2001: Jayson Nix, SS, Midland High School (Texas), No. 44
Nix appeared in 22 games for the Rockies and batted .125 in 2008. It was the start of a seven-season career with the Rockies, White Sox, Indians, Blue Jays, Yankees, Phillies, Pirates and Royals.

2000: Matt Harrington, RHP, Palmdale High School (Calif.), No. 7
The pick occurred in the days before the Draft was “slotted,” meaning there was no assigned value to a pick, so Harrington and the Rockies never reached an agreement. Harrington played independent baseball from 2001-07, but never played for an affiliated Minor League team despite being drafted by the Padres (second round, 2001), the Rays (13th round, 2002), the Reds (24th round, 2003) and the Yankees (36th round, 2004).

1999: Jason Jennings, RHP, Baylor University, No. 16
Jennings earned 2002 NL Rookie of the Year honors, and was a key member of the starting rotation through '06. After the '06 season, the Rockies sent him to the Astros in a deal that netted most notably two key members of the '07 team that went to the World Series -- center fielder Willy Taveras and right-handed pitcher Jason Hirsh.

1998 Matt Roney, RHP, Edmond North High School (Okla.), No. 28
Roney stayed in the Rockies’ system through 2002, before being selected by the Pirates in the Rule 5 Draft. Roney made it to the Majors briefly with the Tigers ('03) and Athletics ('06), and returned to Oklahoma to train young pitchers.

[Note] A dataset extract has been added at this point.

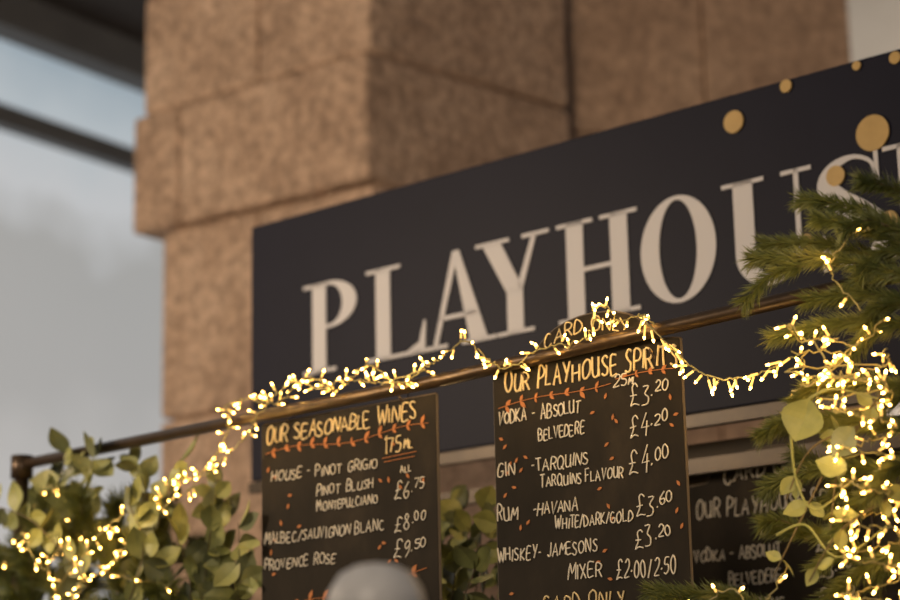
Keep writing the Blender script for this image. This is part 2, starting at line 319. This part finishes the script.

1997: Mark Mangum, RHP, Kingwood High School (Texas), No. 18
After Mangum spent one year in the farm system, the Rockies sent him to the Montreal Expos in the trade that landed them reliever Dave Veres. Mangum never pitched in the Majors, but is a longtime director of youth baseball programs at Twelve Baseball in College Station, Texas.

1996: Jake Westbrook, RHP, Madison County High School (Ga.), No. 21
A year after drafting Westbrook, the Rockies traded him to the Montreal Expos in the deal that brought second baseman Mike Lansing. Westbrook spent 13 seasons in the Majors and earned a World Series ring with the Cardinals in 2011.

1995: Todd Helton, 1B, University of Tennessee, No. 8
Two seasons after being drafted, Helton debuted on Aug. 2, 1997, oddly, in left field. He would spend his entire 17-season career with the Rockies, and grab most of the franchise’s offensive records.

1994: Doug Million, LHP, Sarasota High School (Fla.), No. 7
Million, the first high school payer selected in 1994, tragically died on Sept. 23, 1997, after suffering an asthma attack while playing a television trivia game with a teammate. The Rockies’ award for most outstanding player in their Minor League system is named for Million.

1993: Jamey Wright, RHP, Westmoore High School (Okla.), No. 28
Wright made it to the Majors with the Rockies in 1996 -- the start of a 19-season career that included six seasons over two stints (1996-99 and 2004-05) with Colorado. Wright made 719 appearances, including 248 starts (132 with the Rockies) in his career.

1992: John Burke, RHP, University of Florida, No. 27
Burke grew up in the Denver area and played at Cherry Creek High School. He made it to the Majors with the Rockies, and went 4-6 with a 6.75 ERA in 28 games (nine starts) from 1996-97.